期待の瞬間はようやく3日目にやってきた。4時くらいになると狭い山小屋の寝床はざわつき始め「天気はいいぞ!」とのひそひそ声、我々もそれに誘われ4時20分には外に出た。全天快晴であるが御来光の方角・安曇野は雲海の下、富士山もその中である。一方、西の方角は雲海もなく槍穂はもちろん焼岳、上高地(梓川)も文句なしであった。
4時50分ころ雲海の上に太陽が姿を現し完全姿を現したら今度は槍穂に目を向ける。しばらくすると我々が居る蝶ケ岳の稜線にさえぎられていた陽光が槍穂に当たりだすとモルゲンロートである。しかし5月と違い雪の少ない槍穂はピンクに染まるとはいえない赤茶けたモルゲンロートであった。今例会の目標であった①常念を踏む、②槍穂の眺望の2点を手にして6時に三又へむけ小屋を後にした。
いろいろ思いはあるが今回の常念岳は何はともあれ100名山の54座目となった。
写真:常念岳山頂
【感想】 36期 辻野喜信
北アルプスの入門コースとも呼ばれる縦走路。今回はバテバテの卒業山行になった。合戦ノ頭の手前で足がつり出し、大天荘への登りでは足が進まず、常念岳の登りにも時間がかかりすぎた。衰えを実感する。
ちょうど40年前は大天井岳から槍ヶ岳に向かい、会の春や夏の合宿で横尾に泊まった時は、蝶ヶ岳の三角点を往復し、春合宿では蝶ヶ岳から常念岳に登り、個人山行の5月の蝶ヶ岳ではテントを飛ばされそうになった。蝶ヶ岳で暮れゆく槍ヶ岳から穂高岳の稜線を眺めていると、つい感傷的になる。
コマクサの多さには驚いた。燕岳から大天井岳への稜線に特に多かったように思う。高山の強風地で乾燥した砂礫地、しかも流紋岩や花崗岩のザクザクした岩屑の斜面に咲くというコマクサ。斜面は雪や雨で毎年ズレ下る。もっと良い場所を選べば楽なのにと思うが、訳があるのだろう。
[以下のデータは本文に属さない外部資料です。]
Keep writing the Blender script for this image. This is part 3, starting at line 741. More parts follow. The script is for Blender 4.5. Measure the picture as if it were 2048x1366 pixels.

奥野さんの初リーダー山行。槍ヶ岳を見ながらの稜線歩きにはならなかったが、蝶ヶ岳で夕方と朝に槍穂の展望が得られたので良かったです。秋には餓鬼岳も計画されている。脚力を心配しながらも又お世話になります。皆さん有難う御座いました。
写真:暮れゆく穂高連峰
【感想】 50期 奥野淳子
北アルプスは子どもの頃からの憧れだった。燕~常念~蝶は、毎年のように安曇野を訪れては裾野から見上げていた山達だ。ようやく正会員になれたのをよいことに、例会を組ませて頂いた。
最後尾から「もっとゆっくり歩いてください!」と叫び続ける名ばかりリーダーに、皆さんはさぞ呆れられたことだろう。展望の得られぬままの2日間。よろよろと辿り着いた蝶ヶ岳の夕刻、ガスが消え槍穂が現れた。その稜線を眺めつつ、会に飛び込んでの3年を思い、胸に迫るものがあった。
見習い中を承知でご参加くださった皆様、ありがとうございました。色々と教えて頂き勉強になりました。また、この例会を実施できたのは辻野さんのご指導のお蔭です。今後もサブリーダーをどうぞよろしくお願い致します。
未熟者ですが「ゆっくり歩くアルプス」例会を続けたいと願っています。次回は10月、餓鬼岳を登ります。皆様ぜひご参加ください。